In 2011, 148,000 people were using the Nova Scotia buses.

Nova Scotia's Transportation Minister, Maurice Smith, who has been talking to his provincial counterparts and vows to have a "regional solution" by Acadian's close, says it's easy to blame regulations for the bus line's troubles, but he doesn't "buy that necessarily."

He suggests other factors, including cheaper cars, and easier access to mini-bus or shuttle bus services.

He also cites the fact that Acadian, with its head office in Quebec, is not a Maritime company.

"There is not that local hands-on control that might make some local decisions more sensitive to local issues and local needs," he says.

The other wrinkle is that the bus line was in a labour dispute for five months last winter.

Workers in PEI and New Brunswick were locked out, and some believe that affected the bus line's decision.

New Brunswick Liberal MP Dominic LeBlanc, who says access to transportation is one of the biggest challenges to economic development in the Maritimes, argues the Harper government mishandled that dispute.

It was quick to act to get Air Canada workers back on the job, but did not intervene with the bus line.

Labour Minister Lisa Raitt explained that it wasn't an "economic issue of national significance."

To which Mr.
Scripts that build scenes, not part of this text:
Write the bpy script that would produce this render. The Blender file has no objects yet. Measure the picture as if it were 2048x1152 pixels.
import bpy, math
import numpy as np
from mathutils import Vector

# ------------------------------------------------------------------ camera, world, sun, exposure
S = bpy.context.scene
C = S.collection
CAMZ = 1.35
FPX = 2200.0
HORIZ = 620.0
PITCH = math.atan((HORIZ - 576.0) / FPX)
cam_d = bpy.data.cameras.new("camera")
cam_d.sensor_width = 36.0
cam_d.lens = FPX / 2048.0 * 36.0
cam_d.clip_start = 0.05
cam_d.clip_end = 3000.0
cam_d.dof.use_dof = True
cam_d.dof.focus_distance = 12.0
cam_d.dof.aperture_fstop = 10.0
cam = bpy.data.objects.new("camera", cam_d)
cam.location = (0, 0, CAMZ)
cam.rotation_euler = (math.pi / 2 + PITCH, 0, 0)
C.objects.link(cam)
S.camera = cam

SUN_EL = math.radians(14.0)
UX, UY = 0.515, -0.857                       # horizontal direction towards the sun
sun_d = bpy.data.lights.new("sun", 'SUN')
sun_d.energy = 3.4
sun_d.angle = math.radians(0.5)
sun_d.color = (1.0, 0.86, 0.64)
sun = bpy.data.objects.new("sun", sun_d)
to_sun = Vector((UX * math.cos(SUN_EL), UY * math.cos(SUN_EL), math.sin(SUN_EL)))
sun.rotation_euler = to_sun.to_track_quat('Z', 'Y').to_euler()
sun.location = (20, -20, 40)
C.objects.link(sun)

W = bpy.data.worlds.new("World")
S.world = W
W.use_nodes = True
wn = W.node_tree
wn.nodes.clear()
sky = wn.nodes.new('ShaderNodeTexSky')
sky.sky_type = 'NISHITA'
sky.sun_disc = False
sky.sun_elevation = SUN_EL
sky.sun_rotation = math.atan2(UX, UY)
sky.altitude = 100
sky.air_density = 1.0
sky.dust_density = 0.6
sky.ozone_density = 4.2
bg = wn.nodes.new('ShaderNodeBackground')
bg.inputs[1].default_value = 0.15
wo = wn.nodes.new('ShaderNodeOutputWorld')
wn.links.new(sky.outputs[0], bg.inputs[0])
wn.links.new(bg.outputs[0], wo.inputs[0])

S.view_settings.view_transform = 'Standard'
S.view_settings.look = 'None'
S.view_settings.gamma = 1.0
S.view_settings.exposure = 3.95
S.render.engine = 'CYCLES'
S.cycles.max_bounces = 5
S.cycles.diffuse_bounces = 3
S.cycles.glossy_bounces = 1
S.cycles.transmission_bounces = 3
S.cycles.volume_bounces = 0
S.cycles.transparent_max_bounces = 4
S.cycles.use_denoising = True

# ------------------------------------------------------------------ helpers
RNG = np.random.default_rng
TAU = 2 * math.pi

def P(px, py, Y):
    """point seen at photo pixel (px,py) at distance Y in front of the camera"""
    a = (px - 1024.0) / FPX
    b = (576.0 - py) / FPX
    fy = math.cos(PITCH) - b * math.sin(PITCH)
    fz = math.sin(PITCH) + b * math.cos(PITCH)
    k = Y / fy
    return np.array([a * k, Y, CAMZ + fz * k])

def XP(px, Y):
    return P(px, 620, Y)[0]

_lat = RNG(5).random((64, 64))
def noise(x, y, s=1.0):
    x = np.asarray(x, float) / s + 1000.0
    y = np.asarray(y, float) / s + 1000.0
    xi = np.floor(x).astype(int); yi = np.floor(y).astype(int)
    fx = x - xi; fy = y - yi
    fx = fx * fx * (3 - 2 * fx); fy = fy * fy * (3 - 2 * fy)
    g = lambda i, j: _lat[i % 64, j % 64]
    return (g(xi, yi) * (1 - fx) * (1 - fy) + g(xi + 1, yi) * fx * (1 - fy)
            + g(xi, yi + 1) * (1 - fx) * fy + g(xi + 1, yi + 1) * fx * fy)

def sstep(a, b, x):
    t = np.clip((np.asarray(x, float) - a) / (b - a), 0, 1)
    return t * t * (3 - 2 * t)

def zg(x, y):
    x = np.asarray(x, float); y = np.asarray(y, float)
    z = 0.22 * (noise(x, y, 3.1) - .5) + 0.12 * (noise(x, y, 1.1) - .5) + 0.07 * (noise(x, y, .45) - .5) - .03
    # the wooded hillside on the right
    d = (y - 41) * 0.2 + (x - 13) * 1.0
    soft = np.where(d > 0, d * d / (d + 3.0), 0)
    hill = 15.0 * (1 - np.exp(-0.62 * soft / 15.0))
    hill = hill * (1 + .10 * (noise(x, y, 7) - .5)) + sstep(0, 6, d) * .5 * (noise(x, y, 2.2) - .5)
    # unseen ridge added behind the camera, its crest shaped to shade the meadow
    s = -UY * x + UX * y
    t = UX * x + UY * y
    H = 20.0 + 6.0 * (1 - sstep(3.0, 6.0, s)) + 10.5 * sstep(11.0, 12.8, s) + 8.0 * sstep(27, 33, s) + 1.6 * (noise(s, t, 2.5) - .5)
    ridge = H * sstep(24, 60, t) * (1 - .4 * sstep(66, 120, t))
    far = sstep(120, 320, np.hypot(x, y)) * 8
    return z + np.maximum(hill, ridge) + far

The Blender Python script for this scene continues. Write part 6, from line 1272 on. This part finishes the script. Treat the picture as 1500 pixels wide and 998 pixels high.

LeBlanc countered that the Harper government's view of economic development in the Atlantic is a "one-way ticket to Fort McMurray" for the young people and for seniors to remain "trapped in the region."

Labour leaders such as Rick Clarke, the president of the Nova Scotia Federation of Labour, sent a letter to the three provincial governments calling for a publicly run regional bus service so that "no rural community (or vulnerable group) is held hostage the next time a private company decides it can't make enough profit."

Nova Scotia Premier Darrell Dexter has ruled that out.

And Mr. Smith is encouraged by the response from officials at private companies, such as Mike Cassidy of PEI's Trius Tours, who has filed an application to take over from Acadian.

Mr. Cassidy operates charter bus services throughout the Maritimes and says he can run brand-new coaches on 80 per cent of the routes, leaving the other 20 per cent to smaller shuttle or van operators.

"Let's operate the whole network more efficiently and that's where you need a main carrier and you need a feeder system," said Mr. Cassidy, who grew up in Nova Scotia and knows the region well.

"We're not asking for a subsidy here, we're not asking for a handout. It should be private. It does not have to be a Crown corporation."